Photo: Maridav/Shutterstock

Height: 197 feet
Popularity: 218,094 hashtags

Perhaps Iceland’s most impressive waterfall – at least by sheer size – is this one, which stands nearly 200 feet tall by 85 feet wide. The flat trail to the falls makes for phenomenal –and very wet – photo ops. If you want to stay dry, the staircase to the top isn’t too tough a trek and offers equally-envy-inducing pictures.

5. Gullfoss, Iceland

Photo: Chris Dolby Imaging/Shutterstock

Height: 104 feet
Popularity: 234,512 hashtags

A decade ago, you’d be shocked to see anything in Iceland with a quarter-million hashtags. That’s mostly because Instagram didn’t exist 10 years ago, but also because Airbuses full of American tourists weren’t showing up daily. Now Iceland has more waterfalls on this list than any country other than the US, headed by this multi-step cascade about an hour and 40 minutes from Reykjavik.

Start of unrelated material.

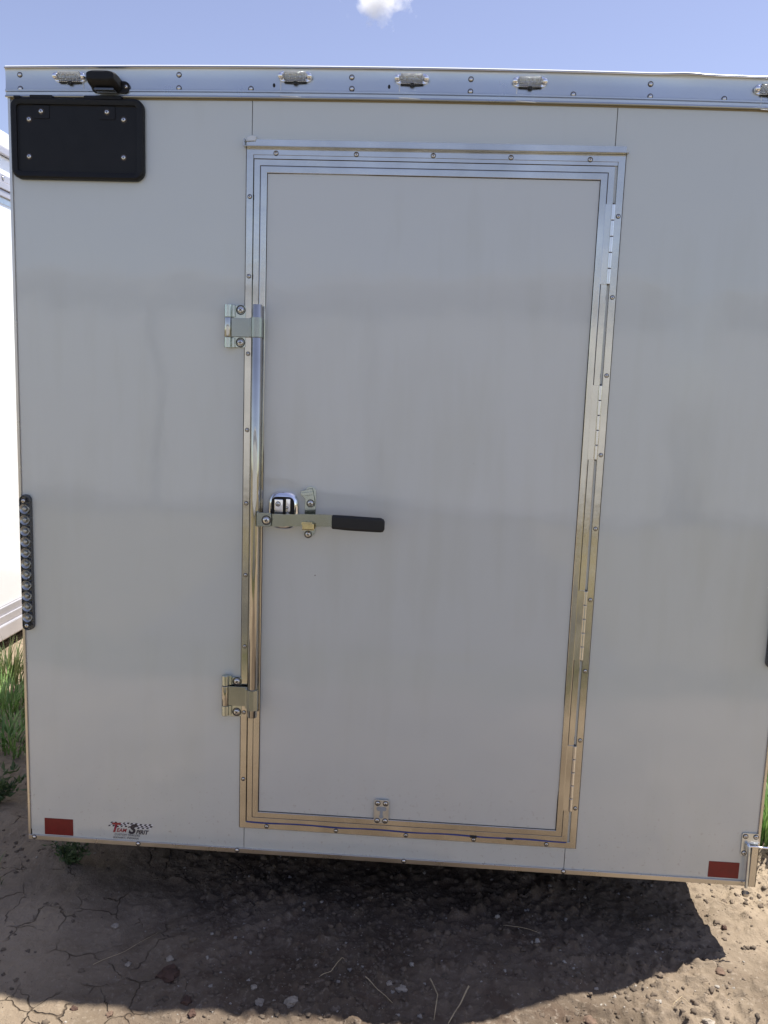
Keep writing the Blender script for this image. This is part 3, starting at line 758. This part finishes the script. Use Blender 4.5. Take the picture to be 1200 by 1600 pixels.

4. Victoria Falls, Zambia and Zimbabwe

Photo: Eva Mont/Shutterstock

Height: 354 feet
Popularity: 236,117 hashtags

Known as “the greatest curtain of falling water in the world,” these sprawling falls sit on the Zambezi River on the border of Zambia and Zimbabwe. If you’re traveling all that way you probably want more than just an Instagram picture, so make a few days out of it and raft the river, bungee jump over the falls, or swim right up to the edge at Devil’s Pool.

3. Multnomah Falls, Oregon

Photo: Thye-Wee Gn/Shutterstock

Height: 620 feet
Popularity: 261,020 hashtags

The most Instagrammed waterfall entirely in the United States sits a short half hour drive from Portland, where you can take the brisk, 2.2-mile hike to the top, enjoy your photos, then spend the rest of the afternoon wine tasting around the Columbia River Gorge.

2. Iguazu Falls, Argentina, Brazil, and Paraguay

Photo: sharptoyou/Shutterstock

Height: 269 feet
Popularity: 343,037 hashtags

With over 200 different individual falls, the number of photo angles here are nearly endless. Typically, the best panoramas are on the Brazilian side, but if you want shots without throngs of people in them, Argentina is probably a better option. Paraguay’s side of Iguazu is an especially interesting trip, if you’re into discovering creative ways to take goods over the border.

1. Niagara Falls, New York and Ontario

Photo: Jam Norasett/Shutterstock

Height: 167 feet
Popularity: 3,008,732 hashtags

No huge surprise that the world’s most famous falls are also the most Instagrammed. But visitors to Niagara Falls tagged it nearly 10 times more than the next-most-popular waterfall on the list. This might be because of the abundance of photo ops from both the American and Canadian sides. Or because of all the other cool stuff to do in the region that might also be tagged. But if you also consider the amount of overachievers specifically hashtagging Horseshoe Falls, Niagara really doesn’t have any other falls even close to knocking them out of their top spot.